One reason tech companies will hoard cash in lieu of paying dividends is that they frequently use cash to buy other companies. For instance, if Apple ever tries to buy Facebook, they may need every penny of that $50 billion. Tech companies also aim to grow their market share and earnings rapidly. Paying dividends can get in the way of that goal.

5 tips for choosing dividend stocks

Once you've learned looked at the basics about dividend stocks, it's time to examine the next steps in finding the right dividend stock for your portfolio. Here are 5 tips to make your mission a little easier:

1. Determine if the company is growing its profits - It takes money to pay out money. A company that is growing its profits is more likely to keep paying out dividends or increase their dividend payout. Take a look at the profit estimates for a company before investing in their stock.

2. Find the dividend history of the company - Companies like to brag about their history of consecutive quarters of paying out dividends. If you find a company with a long history of dividends, you can trust that the company will not take breaking their streak lightly.

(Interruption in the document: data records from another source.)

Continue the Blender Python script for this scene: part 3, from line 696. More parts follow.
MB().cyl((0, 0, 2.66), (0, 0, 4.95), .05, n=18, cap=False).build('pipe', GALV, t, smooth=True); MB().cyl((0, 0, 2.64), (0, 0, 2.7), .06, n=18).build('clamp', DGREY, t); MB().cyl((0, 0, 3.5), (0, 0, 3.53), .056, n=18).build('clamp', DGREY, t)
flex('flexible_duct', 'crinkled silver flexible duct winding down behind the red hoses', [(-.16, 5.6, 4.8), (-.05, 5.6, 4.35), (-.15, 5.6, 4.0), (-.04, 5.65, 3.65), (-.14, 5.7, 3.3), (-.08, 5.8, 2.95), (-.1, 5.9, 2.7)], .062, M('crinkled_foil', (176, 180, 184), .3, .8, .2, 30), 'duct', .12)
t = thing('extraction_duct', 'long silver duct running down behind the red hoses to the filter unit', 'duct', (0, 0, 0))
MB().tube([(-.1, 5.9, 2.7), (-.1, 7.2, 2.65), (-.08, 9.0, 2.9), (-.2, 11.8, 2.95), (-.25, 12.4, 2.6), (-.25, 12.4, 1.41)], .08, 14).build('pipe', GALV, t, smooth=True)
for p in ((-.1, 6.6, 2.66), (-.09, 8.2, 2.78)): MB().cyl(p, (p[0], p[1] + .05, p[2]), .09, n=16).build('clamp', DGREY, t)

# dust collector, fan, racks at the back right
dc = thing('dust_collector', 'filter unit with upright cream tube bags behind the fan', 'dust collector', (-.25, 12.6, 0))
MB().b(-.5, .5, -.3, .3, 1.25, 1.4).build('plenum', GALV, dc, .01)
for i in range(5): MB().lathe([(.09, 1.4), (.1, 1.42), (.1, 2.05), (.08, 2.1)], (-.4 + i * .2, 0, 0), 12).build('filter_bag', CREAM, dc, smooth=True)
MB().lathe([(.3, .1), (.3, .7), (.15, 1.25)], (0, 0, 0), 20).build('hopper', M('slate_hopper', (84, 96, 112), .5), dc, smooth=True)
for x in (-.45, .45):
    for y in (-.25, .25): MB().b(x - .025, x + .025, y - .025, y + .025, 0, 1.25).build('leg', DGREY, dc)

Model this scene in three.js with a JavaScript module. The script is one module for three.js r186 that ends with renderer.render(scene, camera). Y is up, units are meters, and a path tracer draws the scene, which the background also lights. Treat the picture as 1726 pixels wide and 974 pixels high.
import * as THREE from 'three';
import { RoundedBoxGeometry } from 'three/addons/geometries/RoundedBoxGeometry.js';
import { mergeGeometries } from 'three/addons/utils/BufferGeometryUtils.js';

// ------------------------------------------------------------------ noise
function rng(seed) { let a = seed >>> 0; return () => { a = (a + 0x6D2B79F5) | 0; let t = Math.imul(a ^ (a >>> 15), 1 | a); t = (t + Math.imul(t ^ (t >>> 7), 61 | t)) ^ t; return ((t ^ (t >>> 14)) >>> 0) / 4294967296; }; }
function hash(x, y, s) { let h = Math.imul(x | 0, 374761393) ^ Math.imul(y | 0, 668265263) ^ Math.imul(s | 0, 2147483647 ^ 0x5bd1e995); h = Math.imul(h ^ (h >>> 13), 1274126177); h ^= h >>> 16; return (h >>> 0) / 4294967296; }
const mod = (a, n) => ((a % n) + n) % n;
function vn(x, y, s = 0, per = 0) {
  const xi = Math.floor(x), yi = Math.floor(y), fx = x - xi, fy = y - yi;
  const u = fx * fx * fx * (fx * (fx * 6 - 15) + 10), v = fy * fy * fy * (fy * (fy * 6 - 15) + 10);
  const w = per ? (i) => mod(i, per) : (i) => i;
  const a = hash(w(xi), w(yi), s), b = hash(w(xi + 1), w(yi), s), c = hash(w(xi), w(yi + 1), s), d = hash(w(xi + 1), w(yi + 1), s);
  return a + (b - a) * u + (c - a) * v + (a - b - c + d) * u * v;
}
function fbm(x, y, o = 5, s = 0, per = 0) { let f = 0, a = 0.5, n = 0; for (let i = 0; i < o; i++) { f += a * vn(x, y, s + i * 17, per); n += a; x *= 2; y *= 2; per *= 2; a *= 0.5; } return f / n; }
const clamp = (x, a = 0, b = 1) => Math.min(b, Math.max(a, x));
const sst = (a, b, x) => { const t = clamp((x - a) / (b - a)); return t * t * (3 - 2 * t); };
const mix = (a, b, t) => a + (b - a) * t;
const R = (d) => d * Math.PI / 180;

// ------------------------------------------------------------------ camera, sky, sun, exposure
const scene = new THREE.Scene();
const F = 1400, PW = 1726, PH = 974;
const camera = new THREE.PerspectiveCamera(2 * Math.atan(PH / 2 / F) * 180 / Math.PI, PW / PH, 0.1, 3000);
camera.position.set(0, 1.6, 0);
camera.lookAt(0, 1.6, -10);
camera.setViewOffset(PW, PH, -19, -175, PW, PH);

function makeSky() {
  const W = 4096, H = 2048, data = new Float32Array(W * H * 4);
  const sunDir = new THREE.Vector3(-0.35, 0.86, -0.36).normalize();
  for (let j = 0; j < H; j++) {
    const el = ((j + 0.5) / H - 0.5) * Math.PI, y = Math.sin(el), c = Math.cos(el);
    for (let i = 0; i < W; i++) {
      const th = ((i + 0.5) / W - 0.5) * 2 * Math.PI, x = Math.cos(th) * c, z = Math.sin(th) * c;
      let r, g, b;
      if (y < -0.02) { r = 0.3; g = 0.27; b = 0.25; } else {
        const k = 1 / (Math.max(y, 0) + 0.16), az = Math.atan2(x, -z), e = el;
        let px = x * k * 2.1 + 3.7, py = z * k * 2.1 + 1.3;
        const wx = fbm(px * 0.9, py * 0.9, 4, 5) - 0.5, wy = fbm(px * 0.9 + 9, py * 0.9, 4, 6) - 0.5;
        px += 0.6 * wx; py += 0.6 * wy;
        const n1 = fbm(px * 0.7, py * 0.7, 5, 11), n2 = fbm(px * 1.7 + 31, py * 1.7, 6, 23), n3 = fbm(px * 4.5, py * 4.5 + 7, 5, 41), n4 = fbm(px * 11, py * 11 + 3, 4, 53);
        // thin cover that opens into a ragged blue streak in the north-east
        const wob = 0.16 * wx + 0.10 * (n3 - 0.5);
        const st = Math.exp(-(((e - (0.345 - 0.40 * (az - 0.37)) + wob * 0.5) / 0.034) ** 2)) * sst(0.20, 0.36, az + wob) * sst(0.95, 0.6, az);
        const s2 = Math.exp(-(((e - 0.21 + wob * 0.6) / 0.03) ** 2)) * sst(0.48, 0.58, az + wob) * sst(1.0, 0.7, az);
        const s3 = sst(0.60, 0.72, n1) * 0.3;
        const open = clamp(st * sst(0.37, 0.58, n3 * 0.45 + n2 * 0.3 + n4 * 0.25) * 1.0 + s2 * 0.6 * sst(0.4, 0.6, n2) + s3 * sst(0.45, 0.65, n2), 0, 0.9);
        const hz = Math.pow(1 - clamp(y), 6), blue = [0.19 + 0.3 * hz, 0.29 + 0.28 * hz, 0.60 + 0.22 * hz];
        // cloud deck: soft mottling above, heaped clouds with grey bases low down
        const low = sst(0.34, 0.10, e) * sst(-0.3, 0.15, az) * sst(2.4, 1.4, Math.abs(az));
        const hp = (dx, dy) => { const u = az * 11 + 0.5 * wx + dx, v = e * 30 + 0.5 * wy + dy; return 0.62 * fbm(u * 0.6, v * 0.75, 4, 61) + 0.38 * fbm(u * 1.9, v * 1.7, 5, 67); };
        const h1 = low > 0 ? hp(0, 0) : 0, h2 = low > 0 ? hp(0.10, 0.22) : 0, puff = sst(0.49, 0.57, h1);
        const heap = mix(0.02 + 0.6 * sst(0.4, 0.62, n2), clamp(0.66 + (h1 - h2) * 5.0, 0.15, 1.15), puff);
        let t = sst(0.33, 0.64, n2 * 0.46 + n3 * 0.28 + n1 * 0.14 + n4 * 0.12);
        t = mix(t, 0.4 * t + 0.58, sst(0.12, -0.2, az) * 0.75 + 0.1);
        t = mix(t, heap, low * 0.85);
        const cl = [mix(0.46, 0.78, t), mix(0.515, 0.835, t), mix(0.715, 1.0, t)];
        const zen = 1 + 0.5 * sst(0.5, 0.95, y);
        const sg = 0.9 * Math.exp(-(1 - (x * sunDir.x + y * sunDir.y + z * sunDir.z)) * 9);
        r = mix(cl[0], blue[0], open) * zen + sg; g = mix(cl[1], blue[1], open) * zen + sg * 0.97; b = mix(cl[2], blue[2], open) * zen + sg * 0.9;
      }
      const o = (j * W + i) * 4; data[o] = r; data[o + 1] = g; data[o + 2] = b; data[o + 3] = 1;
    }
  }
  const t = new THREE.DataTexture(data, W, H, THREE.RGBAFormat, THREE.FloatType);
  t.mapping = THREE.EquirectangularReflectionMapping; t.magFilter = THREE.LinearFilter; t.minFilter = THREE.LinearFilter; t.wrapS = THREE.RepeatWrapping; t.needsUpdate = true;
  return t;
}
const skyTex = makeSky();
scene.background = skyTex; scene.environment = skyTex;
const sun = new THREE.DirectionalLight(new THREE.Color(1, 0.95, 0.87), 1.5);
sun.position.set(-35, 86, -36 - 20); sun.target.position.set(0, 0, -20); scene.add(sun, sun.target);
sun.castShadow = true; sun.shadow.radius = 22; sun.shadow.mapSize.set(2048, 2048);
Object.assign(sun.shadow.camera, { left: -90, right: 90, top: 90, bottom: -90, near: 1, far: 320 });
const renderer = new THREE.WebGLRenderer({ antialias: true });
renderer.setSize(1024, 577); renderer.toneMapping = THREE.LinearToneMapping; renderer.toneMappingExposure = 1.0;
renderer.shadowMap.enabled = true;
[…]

3. Check to see if the dividend could be in danger - Review recent news on the company to see if there are any red flags that could endanger future dividend payouts.

4. Evaluate risk vs. return - Remember higher dividend yields can mean more risk. A 7 percent dividend on a stock is not as attractive if the stock price declines by 10 percent. Balance risk and return, instead of simply picking the highest dividend yield.

5. Know that the trend is your friend - No one can predict the future, but trends do emerge that can help. Look at charts of the stock price, profits and dividend payouts to get a sense of the trending action of a dividend stock before you take the plunge and invest.